Problem:
Repeat the listing below word for word, stopping after the line that contains "PI = math.pi".

Information shown:
>> START

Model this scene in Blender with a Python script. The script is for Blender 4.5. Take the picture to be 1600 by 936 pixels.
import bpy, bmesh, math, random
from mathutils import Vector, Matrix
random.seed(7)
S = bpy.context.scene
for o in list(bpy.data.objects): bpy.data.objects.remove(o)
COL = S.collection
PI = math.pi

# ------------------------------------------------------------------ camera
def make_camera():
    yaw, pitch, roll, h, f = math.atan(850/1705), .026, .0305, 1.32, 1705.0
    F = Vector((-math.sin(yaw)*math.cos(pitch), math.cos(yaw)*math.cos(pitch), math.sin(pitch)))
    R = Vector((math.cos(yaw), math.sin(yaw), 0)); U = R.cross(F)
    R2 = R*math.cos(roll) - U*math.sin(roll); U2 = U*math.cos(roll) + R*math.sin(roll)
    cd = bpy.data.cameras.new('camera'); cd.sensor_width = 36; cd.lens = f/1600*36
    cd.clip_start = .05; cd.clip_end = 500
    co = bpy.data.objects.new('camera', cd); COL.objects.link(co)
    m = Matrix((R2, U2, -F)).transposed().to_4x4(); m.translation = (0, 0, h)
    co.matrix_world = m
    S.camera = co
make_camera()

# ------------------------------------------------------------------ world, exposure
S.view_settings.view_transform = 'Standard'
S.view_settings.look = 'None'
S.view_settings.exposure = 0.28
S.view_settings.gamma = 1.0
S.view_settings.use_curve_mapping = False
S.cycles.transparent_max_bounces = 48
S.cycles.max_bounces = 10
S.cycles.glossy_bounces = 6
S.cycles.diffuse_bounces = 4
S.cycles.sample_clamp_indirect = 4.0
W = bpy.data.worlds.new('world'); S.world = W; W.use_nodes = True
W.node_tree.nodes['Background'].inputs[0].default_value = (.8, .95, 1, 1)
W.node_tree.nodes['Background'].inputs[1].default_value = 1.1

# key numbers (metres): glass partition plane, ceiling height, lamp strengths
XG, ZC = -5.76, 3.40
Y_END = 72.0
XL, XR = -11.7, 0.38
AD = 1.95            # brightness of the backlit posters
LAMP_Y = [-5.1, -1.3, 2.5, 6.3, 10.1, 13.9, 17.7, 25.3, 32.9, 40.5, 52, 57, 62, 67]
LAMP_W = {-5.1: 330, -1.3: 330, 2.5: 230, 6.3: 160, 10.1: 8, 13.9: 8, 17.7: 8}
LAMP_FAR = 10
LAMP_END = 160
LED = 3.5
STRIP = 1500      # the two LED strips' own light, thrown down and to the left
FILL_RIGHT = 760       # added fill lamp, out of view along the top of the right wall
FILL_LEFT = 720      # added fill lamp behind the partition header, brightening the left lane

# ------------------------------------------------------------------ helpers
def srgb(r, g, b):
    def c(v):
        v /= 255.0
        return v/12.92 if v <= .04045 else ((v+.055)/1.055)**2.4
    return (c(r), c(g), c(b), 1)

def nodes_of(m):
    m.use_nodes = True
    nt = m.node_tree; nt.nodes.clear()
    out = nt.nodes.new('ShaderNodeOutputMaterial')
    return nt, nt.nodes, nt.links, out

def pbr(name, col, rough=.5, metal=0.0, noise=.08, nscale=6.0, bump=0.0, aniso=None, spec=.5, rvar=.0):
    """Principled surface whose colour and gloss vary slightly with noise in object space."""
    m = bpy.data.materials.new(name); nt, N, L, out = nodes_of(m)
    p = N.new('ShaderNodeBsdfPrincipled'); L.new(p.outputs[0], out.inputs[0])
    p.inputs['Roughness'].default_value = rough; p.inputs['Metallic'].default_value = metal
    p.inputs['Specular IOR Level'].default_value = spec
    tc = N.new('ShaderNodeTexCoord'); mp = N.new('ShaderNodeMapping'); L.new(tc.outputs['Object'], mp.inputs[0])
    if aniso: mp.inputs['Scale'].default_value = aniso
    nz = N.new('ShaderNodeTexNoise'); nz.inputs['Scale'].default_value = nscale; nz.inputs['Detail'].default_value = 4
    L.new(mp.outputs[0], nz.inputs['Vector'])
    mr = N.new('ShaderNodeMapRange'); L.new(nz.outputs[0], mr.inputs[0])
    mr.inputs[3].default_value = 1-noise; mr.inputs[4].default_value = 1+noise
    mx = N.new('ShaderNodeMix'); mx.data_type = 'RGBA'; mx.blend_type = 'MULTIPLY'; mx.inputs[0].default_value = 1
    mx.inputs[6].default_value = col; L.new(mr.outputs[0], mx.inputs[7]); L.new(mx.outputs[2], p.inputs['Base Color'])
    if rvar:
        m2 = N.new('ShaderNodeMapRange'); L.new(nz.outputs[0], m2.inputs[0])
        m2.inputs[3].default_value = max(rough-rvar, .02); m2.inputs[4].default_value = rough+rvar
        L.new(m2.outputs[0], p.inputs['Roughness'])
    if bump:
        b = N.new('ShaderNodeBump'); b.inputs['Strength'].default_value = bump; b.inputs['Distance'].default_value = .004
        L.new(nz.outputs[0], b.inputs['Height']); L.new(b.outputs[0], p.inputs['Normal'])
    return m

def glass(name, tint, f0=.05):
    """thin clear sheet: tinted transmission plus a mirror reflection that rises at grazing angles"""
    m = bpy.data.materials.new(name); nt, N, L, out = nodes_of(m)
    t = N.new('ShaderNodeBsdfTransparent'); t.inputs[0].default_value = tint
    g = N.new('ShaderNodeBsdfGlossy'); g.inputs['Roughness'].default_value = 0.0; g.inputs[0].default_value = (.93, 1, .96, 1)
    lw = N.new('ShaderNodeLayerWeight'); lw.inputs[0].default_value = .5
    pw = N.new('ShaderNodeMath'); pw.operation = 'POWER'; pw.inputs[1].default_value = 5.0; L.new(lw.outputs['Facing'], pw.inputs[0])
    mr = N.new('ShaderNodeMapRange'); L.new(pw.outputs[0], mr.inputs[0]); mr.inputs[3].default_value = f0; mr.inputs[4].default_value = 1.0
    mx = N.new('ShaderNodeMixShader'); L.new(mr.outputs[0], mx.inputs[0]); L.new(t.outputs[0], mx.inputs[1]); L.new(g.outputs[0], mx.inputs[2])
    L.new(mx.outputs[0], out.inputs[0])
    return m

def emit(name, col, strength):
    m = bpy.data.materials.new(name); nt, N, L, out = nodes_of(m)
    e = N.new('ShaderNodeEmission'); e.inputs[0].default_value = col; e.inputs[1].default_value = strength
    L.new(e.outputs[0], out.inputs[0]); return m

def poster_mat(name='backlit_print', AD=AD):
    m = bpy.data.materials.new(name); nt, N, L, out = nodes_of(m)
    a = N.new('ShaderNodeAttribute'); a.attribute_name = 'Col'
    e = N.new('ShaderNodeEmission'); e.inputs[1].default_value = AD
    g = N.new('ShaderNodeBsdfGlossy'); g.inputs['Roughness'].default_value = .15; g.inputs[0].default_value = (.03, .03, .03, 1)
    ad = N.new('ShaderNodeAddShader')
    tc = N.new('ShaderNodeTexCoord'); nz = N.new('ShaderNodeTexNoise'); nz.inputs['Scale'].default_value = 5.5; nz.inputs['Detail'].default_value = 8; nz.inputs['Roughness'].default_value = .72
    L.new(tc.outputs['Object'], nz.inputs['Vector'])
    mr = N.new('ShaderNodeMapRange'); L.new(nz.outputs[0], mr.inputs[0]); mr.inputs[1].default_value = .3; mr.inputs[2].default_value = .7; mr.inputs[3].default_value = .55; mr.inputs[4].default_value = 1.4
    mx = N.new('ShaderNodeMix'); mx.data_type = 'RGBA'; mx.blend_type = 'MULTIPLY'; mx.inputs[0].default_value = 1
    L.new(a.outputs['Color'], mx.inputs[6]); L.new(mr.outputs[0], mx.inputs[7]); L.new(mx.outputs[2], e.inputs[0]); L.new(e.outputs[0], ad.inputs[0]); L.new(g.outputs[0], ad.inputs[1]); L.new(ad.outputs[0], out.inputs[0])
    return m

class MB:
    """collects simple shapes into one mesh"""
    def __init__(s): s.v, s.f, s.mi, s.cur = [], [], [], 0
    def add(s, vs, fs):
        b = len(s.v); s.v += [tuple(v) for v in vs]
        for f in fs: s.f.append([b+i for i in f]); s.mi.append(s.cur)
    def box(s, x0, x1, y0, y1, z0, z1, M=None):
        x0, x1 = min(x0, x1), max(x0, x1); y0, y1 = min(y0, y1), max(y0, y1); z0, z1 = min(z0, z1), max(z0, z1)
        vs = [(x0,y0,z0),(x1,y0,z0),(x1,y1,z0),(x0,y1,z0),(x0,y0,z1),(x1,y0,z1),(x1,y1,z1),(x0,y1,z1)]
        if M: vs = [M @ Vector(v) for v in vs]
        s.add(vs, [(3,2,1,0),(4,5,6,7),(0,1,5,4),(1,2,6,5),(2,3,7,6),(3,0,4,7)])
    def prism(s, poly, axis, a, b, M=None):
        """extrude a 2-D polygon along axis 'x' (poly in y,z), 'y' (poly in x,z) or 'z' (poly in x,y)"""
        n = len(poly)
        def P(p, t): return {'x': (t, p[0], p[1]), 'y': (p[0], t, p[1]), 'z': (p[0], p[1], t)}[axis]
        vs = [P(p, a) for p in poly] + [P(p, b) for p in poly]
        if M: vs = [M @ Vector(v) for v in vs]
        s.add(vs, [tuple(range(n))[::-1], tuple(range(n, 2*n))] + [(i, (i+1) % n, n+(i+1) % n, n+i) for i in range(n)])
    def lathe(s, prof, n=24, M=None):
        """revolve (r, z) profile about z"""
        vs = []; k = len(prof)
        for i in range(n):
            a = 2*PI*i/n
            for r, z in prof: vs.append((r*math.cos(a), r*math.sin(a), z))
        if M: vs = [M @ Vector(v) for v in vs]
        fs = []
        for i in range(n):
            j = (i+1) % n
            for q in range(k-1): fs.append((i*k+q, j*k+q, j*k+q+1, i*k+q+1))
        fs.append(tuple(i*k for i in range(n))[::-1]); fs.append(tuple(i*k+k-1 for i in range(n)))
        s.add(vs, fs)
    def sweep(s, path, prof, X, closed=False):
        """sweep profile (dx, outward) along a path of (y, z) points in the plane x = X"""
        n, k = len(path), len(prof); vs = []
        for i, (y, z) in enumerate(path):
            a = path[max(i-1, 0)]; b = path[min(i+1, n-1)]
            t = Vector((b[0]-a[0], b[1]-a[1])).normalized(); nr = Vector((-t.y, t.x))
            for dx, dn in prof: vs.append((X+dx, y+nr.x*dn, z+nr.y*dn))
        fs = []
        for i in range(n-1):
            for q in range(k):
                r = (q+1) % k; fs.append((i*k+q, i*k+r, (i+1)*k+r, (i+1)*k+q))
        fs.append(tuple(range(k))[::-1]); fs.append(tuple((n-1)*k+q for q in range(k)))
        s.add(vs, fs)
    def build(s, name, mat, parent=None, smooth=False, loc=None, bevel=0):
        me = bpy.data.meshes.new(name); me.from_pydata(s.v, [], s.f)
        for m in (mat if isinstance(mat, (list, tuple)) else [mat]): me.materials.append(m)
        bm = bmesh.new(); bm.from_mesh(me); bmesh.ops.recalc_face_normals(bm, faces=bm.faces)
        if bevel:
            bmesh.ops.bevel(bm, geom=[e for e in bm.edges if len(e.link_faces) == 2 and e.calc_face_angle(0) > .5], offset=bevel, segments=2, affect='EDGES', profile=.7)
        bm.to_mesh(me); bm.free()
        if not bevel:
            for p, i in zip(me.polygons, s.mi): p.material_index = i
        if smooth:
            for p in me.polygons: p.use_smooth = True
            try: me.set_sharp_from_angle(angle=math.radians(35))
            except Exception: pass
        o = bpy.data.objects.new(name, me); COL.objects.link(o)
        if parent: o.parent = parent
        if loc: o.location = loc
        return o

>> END

Full answer:
Model this scene in Blender with a Python script. The script is for Blender 4.5. Take the picture to be 1600 by 936 pixels.
import bpy, bmesh, math, random
from mathutils import Vector, Matrix
random.seed(7)
S = bpy.context.scene
for o in list(bpy.data.objects): bpy.data.objects.remove(o)
COL = S.collection
PI = math.pi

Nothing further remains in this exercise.